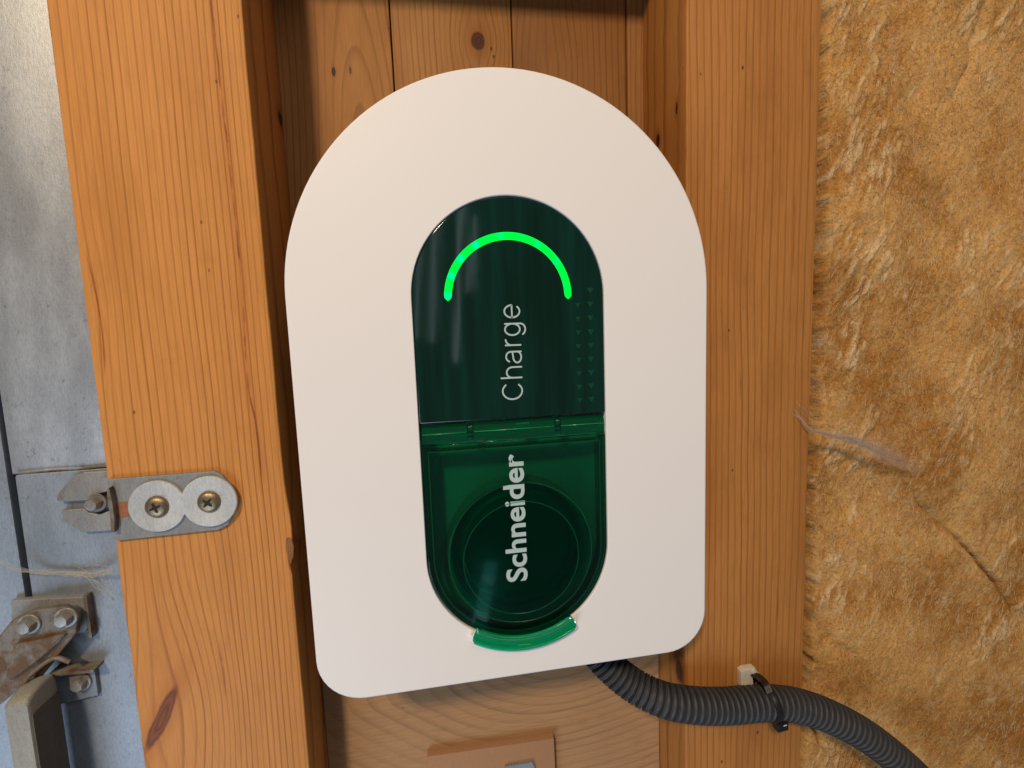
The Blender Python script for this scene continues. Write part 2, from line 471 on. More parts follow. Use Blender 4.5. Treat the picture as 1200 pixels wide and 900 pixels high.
M_lever = zinc('grey_lever', base=(.33, .325, .29), metal=.15, rough=.62, seed=9.3, dirt=.45)
M_white = plain('white_plastic', (.80, .775, .770), rough=.46, spec=.4, bumpy=.05, bscale=5000)
M_body = plain('body_plastic', (.07, .07, .07), rough=.55)
M_lid = clear_green('clear_green_lid', (.18, .78, .62), rough=.05, ior=1.42)
M_hinge = clear_green('clear_green_hinge', (.15, .72, .52), rough=.12, hue=((.0, .30, .12), .10))
M_tab = clear_green('clear_green_grip', (.20, .95, .80), rough=.10, ior=1.28, hue=((.0, .29, .095), .42))
M_edge = clear_green('green_edge', (.10, .80, .45), rough=.2, hue=((.0, .62, .17), .38))
M_lip = clear_green('clear_green_lip', (.35, .95, .80), rough=.15, ior=1.35, hue=((.0, .55, .20), .45))
M_line = clear_green('green_moulding_glint', (.5, .93, .8), rough=.15, hue=((.0, .26, .10), .15))
M_cup = plain('dark_recess', (.38, .41, .40), rough=.42)
M_socket = plain('socket_plastic', (.06, .065, .065), rough=.35)
M_hole = plain('socket_hole', (.008, .008, .008), rough=.6)
M_print = plain('silver_print', (.42, .54, .54), rough=.8, spec=.1)
M_conduit = plain('grey_conduit', (.050, .052, .060), rough=.55, bumpy=.2, bscale=1500, var=.5, vscale=180, spec=.35)
M_tie = plain('black_nylon', (.010, .010, .011), rough=.38)
M_clip = plain('cream_nylon', (.58, .54, .45), rough=.5, var=.25, vscale=300)
M_mdf = plain('mdf', (.40, .225, .125), rough=.85, bumpy=.5, bscale=2500, var=.35, vscale=900, spec=.1)
M_web = None
nt = NT('panel_green')      # glossy dark green facia with faint vertical bands in its colour
X, Y, Z = nt.xyz(nt.coord())
n1 = nt.noise(nt.vec(X * 95.0, Y, Z * 7.0), 1.0, 3.0, .55)
col = nt.mix(nt.sm(n1, .35, .7), (.0012, .0150, .0085), (.002, .030, .020))
nt.bsdf(color=col, rough=.07, spec=.5, normal=nt.bump(nt.noise(nt.vec(X * 60.0, Y, Z * 12.0), 1.0, 1.0), .05, .002))
M_panel = nt.mat
nt = NT('triangle_print'); nt.bsdf(color=(.004, .058, .028), rough=.15); M_tri = nt.mat
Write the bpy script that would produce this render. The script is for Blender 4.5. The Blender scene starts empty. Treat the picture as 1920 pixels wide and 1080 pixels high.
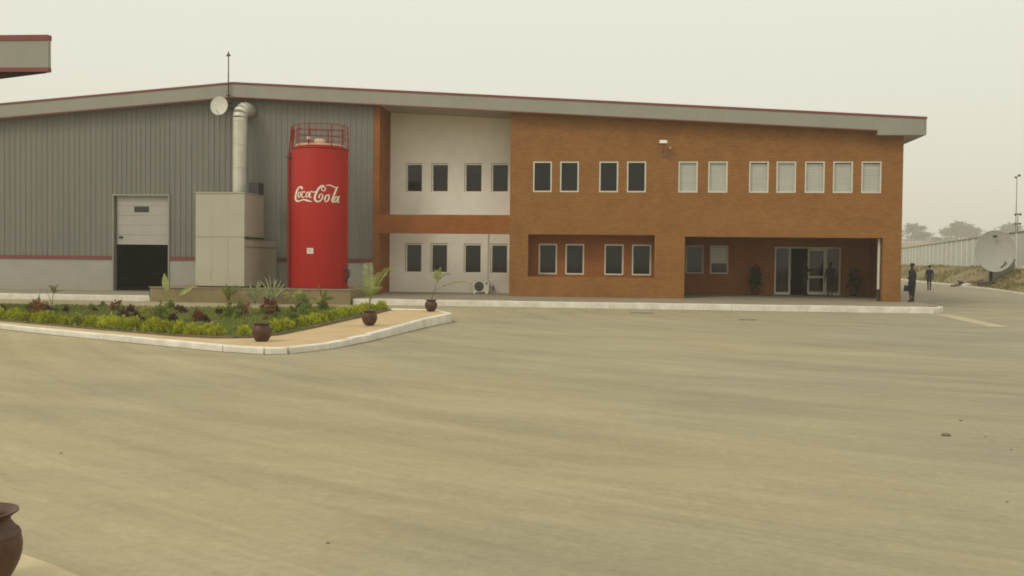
:::
# Exercise:
Without including any picture, retype the entries exactly.

# The solution:
The Blender Python script for this scene continues. Write part 2, from line 471 on. More parts follow. Use Blender 4.5. Treat the picture as 1200 pixels wide and 900 pixels high.
M_lever = zinc('grey_lever', base=(.33, .325, .29), metal=.15, rough=.62, seed=9.3, dirt=.45)
M_white = plain('white_plastic', (.80, .775, .770), rough=.46, spec=.4, bumpy=.05, bscale=5000)
M_body = plain('body_plastic', (.07, .07, .07), rough=.55)
M_lid = clear_green('clear_green_lid', (.18, .78, .62), rough=.05, ior=1.42)
M_hinge = clear_green('clear_green_hinge', (.15, .72, .52), rough=.12, hue=((.0, .30, .12), .10))
M_tab = clear_green('clear_green_grip', (.20, .95, .80), rough=.10, ior=1.28, hue=((.0, .29, .095), .42))
M_edge = clear_green('green_edge', (.10, .80, .45), rough=.2, hue=((.0, .62, .17), .38))
M_lip = clear_green('clear_green_lip', (.35, .95, .80), rough=.15, ior=1.35, hue=((.0, .55, .20), .45))
M_line = clear_green('green_moulding_glint', (.5, .93, .8), rough=.15, hue=((.0, .26, .10), .15))
M_cup = plain('dark_recess', (.38, .41, .40), rough=.42)
M_socket = plain('socket_plastic', (.06, .065, .065), rough=.35)
M_hole = plain('socket_hole', (.008, .008, .008), rough=.6)
M_print = plain('silver_print', (.42, .54, .54), rough=.8, spec=.1)
M_conduit = plain('grey_conduit', (.050, .052, .060), rough=.55, bumpy=.2, bscale=1500, var=.5, vscale=180, spec=.35)
M_tie = plain('black_nylon', (.010, .010, .011), rough=.38)
M_clip = plain('cream_nylon', (.58, .54, .45), rough=.5, var=.25, vscale=300)
M_mdf = plain('mdf', (.40, .225, .125), rough=.85, bumpy=.5, bscale=2500, var=.35, vscale=900, spec=.1)
M_web = None
nt = NT('panel_green')      # glossy dark green facia with faint vertical bands in its colour
X, Y, Z = nt.xyz(nt.coord())
n1 = nt.noise(nt.vec(X * 95.0, Y, Z * 7.0), 1.0, 3.0, .55)
col = nt.mix(nt.sm(n1, .35, .7), (.0012, .0150, .0085), (.002, .030, .020))
nt.bsdf(color=col, rough=.07, spec=.5, normal=nt.bump(nt.noise(nt.vec(X * 60.0, Y, Z * 12.0), 1.0, 1.0), .05, .002))
M_panel = nt.mat
nt = NT('triangle_print'); nt.bsdf(color=(.004, .058, .028), rough=.15); M_tri = nt.mat
Write the bpy script that would produce this render. The script is for Blender 4.5. The Blender scene starts empty. Treat the picture as 1920 pixels wide and 1080 pixels high.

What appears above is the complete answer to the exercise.